> **DATA EXCERPT**:

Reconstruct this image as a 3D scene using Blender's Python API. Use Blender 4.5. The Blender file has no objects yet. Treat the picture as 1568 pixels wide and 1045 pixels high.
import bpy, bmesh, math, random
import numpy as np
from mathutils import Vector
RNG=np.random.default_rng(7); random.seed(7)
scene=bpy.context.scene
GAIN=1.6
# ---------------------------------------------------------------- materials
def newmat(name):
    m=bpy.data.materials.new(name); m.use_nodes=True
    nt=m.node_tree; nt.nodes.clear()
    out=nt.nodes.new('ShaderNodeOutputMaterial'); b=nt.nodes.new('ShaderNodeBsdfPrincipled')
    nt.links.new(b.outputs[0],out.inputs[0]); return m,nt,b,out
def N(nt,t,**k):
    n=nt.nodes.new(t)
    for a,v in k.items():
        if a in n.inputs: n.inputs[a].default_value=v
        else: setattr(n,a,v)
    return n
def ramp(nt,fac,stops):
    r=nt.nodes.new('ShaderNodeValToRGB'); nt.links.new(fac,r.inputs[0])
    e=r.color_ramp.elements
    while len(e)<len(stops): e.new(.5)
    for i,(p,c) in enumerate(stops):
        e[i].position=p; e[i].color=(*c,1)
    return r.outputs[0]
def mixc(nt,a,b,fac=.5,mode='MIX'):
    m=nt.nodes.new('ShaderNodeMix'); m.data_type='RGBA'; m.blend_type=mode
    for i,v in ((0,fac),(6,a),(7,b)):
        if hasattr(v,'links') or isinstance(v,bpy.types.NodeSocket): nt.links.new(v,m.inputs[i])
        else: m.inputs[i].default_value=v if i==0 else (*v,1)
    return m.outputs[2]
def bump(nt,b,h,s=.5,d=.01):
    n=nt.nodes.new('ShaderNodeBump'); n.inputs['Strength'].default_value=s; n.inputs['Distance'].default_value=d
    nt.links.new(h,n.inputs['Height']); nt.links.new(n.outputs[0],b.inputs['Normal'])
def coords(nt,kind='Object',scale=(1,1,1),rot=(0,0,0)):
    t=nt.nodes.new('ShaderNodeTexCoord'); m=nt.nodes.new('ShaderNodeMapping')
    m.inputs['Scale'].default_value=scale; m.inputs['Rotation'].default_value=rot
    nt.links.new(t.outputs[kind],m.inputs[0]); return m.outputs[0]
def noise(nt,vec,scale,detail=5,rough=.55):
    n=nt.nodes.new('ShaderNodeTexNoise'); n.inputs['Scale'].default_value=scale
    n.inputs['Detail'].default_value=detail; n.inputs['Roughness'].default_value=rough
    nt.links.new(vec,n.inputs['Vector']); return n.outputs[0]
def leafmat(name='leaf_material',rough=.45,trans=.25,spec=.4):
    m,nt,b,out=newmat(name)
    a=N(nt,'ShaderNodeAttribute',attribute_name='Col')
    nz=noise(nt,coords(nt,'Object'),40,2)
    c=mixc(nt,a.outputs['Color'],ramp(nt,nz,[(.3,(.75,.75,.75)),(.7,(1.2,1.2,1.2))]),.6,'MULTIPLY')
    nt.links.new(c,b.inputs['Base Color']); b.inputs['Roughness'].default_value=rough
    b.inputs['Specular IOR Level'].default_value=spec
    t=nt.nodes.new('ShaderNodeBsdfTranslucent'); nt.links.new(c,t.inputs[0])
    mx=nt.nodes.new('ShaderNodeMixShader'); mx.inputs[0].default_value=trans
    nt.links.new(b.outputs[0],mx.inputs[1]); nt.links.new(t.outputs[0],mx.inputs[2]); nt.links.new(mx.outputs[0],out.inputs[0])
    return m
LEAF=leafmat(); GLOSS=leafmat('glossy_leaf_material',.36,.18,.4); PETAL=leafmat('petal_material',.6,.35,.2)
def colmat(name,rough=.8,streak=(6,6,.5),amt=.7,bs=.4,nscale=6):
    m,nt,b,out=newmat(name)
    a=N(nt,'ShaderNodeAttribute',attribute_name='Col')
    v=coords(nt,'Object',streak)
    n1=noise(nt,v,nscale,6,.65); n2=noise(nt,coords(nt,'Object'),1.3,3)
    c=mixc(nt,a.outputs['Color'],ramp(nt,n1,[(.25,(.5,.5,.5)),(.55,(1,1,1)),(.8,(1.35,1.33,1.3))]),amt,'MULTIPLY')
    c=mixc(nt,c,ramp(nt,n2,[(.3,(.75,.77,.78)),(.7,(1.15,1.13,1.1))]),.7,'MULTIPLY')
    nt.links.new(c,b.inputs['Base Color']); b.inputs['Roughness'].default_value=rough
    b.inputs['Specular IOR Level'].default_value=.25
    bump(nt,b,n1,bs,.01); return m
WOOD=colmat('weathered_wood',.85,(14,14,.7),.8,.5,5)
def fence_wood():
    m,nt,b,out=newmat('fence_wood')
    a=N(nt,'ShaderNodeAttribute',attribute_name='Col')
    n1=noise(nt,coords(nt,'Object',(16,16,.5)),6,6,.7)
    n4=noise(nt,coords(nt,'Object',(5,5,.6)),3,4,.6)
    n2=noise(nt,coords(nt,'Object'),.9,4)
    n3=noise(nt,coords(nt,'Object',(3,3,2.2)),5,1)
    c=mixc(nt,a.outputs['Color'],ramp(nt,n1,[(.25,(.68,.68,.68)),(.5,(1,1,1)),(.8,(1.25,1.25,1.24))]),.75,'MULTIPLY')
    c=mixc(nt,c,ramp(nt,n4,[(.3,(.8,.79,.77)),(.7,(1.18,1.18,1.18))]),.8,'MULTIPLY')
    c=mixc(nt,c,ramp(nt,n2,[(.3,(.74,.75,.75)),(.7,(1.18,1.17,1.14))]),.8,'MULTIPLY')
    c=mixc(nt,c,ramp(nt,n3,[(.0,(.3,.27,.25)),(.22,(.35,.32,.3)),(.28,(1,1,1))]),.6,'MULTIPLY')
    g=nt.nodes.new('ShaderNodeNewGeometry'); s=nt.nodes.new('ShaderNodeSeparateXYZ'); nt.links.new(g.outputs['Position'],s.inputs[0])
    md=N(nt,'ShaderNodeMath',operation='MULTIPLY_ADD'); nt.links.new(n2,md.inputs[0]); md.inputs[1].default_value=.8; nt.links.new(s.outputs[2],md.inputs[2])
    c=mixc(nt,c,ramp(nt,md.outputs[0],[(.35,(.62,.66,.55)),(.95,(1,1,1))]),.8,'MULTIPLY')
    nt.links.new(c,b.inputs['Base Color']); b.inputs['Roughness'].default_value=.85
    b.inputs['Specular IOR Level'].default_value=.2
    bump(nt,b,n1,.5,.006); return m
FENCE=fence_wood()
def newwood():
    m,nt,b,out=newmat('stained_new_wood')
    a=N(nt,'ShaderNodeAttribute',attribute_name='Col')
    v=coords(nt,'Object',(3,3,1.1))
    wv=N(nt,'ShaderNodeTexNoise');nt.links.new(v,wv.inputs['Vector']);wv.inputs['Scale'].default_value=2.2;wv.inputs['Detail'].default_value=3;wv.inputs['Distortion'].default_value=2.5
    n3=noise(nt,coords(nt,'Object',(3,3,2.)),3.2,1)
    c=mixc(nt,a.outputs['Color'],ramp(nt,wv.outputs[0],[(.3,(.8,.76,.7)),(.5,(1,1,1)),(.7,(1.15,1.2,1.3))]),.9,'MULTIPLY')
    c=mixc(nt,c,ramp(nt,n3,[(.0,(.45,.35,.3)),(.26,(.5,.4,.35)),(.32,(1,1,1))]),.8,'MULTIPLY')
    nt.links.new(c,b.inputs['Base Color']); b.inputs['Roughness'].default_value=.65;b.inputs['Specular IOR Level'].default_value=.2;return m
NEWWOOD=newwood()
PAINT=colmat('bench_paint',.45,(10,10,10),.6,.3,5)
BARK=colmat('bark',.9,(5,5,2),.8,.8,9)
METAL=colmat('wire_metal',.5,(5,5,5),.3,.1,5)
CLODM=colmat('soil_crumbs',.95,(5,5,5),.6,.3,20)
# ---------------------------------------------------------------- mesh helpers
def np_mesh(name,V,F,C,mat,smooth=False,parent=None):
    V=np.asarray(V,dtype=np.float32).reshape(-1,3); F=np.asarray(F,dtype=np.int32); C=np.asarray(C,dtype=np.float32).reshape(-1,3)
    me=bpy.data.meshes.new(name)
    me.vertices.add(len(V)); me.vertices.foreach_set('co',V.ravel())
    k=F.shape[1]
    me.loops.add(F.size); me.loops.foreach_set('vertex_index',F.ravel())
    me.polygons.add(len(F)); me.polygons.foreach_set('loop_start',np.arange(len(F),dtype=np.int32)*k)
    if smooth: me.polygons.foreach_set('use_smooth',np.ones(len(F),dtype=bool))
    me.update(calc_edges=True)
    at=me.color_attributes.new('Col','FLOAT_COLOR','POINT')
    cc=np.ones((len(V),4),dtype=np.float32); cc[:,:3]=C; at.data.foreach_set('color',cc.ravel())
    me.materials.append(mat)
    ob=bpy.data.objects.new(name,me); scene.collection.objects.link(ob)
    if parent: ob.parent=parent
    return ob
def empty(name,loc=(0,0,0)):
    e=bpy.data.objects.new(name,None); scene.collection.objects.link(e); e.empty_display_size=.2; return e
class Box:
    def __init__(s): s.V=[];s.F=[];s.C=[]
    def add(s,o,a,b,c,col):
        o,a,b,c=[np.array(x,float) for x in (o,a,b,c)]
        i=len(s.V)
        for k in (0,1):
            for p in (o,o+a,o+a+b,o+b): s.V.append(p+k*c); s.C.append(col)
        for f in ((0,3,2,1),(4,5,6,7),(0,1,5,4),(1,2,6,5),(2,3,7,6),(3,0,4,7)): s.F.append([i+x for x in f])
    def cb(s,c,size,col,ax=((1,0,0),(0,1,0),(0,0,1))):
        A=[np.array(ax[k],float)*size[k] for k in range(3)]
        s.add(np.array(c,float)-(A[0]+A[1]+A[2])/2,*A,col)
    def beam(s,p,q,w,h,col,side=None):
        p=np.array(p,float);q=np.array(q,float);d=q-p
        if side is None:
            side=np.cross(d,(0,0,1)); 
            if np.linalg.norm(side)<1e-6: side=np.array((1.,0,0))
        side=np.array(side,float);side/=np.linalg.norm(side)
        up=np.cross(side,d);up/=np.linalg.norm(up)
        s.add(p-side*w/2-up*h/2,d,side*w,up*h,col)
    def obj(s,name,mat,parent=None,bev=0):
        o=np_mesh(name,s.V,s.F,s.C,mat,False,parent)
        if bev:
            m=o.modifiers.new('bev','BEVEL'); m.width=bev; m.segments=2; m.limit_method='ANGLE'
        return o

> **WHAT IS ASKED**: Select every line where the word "objects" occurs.

> **EXPECTED ANSWER**:
Reconstruct this image as a 3D scene using Blender's Python API. Use Blender 4.5. The Blender file has no objects yet. Treat the picture as 1568 pixels wide and 1045 pixels high.
    ob=bpy.data.objects.new(name,me); scene.collection.objects.link(ob)
    e=bpy.data.objects.new(name,None); scene.collection.objects.link(e); e.empty_display_size=.2; return e